As our
7th round pick
Self-made Heroes is proud to pick
Paths of Glory (1957) in the
Pre-1960's category. Possibly the best movie by Kubrick in my opinion.
Corporal Paris: See that cockroach? Tomorrow morning, we'll be dead and it'll be alive. It'll have more contact with my wife and child than I will. I'll be nothing, and it'll be alive.
[Ferol smashes the roach]
Private Ferol: Now you got the edge on him.
General Broulard:There are few things more fundamentally encouraging and stimulating than seeing someone else die - one way to maintain discipline is to shoot a man now and then.
"
Paths Of Glory was the first time Stanley Kubrick got to work with a major star - and in the late 1950s, stars didn't come any more major than Kirk Douglas. He championed this 'hard to sell' anti-war film to the Hollywood studios, and bankrolled the 28-year-old tyro director who, with his growing reputation, still had it all to prove in Hollywood. And with his indignant performance Douglas provides an emotional counterbalance to Kubrick's chilly, conceptual style."

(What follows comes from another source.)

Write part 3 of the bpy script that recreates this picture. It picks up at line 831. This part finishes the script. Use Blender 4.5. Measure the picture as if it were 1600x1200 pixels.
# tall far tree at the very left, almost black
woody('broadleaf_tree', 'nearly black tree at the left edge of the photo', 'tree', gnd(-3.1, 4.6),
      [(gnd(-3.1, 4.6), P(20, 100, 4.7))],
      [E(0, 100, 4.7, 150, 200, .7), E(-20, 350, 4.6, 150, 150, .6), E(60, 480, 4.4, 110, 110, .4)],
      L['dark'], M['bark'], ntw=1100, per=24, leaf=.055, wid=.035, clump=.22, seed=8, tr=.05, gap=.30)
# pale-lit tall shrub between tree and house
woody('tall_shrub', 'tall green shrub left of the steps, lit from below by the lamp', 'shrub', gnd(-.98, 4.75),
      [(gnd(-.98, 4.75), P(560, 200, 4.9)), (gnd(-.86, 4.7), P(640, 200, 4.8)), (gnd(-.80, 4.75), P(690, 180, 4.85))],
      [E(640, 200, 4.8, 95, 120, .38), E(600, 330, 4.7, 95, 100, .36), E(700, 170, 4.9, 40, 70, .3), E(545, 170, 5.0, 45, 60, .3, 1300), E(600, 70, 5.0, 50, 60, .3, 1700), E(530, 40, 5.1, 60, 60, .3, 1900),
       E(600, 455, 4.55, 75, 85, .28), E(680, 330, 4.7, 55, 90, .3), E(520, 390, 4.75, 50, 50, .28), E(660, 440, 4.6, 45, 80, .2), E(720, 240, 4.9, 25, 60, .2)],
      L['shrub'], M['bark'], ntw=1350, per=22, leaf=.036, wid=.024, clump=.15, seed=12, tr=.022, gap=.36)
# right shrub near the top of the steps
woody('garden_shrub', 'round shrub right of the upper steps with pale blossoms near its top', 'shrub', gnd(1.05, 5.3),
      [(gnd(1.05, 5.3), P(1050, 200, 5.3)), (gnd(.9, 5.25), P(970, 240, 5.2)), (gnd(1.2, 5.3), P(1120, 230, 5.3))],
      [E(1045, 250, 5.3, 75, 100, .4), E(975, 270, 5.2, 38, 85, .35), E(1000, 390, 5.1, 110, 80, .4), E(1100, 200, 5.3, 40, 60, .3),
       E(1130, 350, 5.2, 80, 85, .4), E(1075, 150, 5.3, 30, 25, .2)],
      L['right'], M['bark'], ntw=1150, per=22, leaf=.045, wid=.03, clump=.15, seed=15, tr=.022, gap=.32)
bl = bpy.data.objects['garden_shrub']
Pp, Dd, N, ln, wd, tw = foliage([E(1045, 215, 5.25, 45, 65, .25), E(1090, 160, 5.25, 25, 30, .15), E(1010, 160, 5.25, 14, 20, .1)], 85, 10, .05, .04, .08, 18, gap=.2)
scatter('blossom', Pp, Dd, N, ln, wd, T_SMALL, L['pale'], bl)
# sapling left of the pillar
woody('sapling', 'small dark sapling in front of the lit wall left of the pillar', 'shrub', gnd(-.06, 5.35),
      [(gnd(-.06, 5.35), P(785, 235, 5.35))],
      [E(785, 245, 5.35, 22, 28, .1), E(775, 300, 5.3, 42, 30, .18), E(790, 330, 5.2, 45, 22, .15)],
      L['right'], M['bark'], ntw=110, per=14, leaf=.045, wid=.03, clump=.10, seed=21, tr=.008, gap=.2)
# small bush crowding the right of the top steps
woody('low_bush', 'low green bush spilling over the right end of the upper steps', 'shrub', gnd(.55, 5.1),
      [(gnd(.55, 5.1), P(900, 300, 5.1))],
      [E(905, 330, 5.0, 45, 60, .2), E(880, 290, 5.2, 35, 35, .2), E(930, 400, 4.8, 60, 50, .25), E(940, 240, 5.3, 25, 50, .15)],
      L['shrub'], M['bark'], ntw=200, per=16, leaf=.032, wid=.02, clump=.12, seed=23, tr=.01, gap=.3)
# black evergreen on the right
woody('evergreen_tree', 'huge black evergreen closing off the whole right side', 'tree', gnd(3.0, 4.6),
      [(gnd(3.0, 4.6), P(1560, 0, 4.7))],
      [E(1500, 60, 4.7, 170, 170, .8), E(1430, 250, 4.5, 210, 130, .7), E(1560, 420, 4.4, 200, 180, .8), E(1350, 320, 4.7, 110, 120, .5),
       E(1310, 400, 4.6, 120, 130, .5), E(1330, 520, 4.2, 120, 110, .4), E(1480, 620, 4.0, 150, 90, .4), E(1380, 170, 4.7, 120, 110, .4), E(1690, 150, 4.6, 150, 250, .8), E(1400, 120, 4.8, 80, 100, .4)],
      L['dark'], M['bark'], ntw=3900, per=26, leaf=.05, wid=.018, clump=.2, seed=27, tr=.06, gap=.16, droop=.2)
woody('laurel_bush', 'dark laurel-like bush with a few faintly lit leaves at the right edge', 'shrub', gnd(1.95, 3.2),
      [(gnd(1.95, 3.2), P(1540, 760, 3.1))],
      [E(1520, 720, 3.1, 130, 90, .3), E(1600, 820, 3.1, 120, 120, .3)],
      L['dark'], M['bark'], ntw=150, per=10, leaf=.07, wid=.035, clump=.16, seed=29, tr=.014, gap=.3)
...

"Adapted from Humphrey Cobb's based-on-fact novel, the film tells the story of a botched WWI French attack. In return for a promised promotion, General Mireau (George Macready), charges his troops with the impossible task of storming Ant Hill, a German position. The attack is led by Colonel Dax (Kirk Douglas), who dutifully leads his men into the German guns. When the attack dissolves into chaos and a rout, the furious general first orders his artillery to fire on his own men, and, to pass the blame, chooses three soldiers at random to go before a court martial to explain their cowardice, with Dax acting as defence counsel."
When interviewed in 1969, Kirk Douglas recalled Paths of Glory as the summit of his acting career: "There's a picture that will always be good, years from now. I don't have to wait 50 years to know that; I know it now."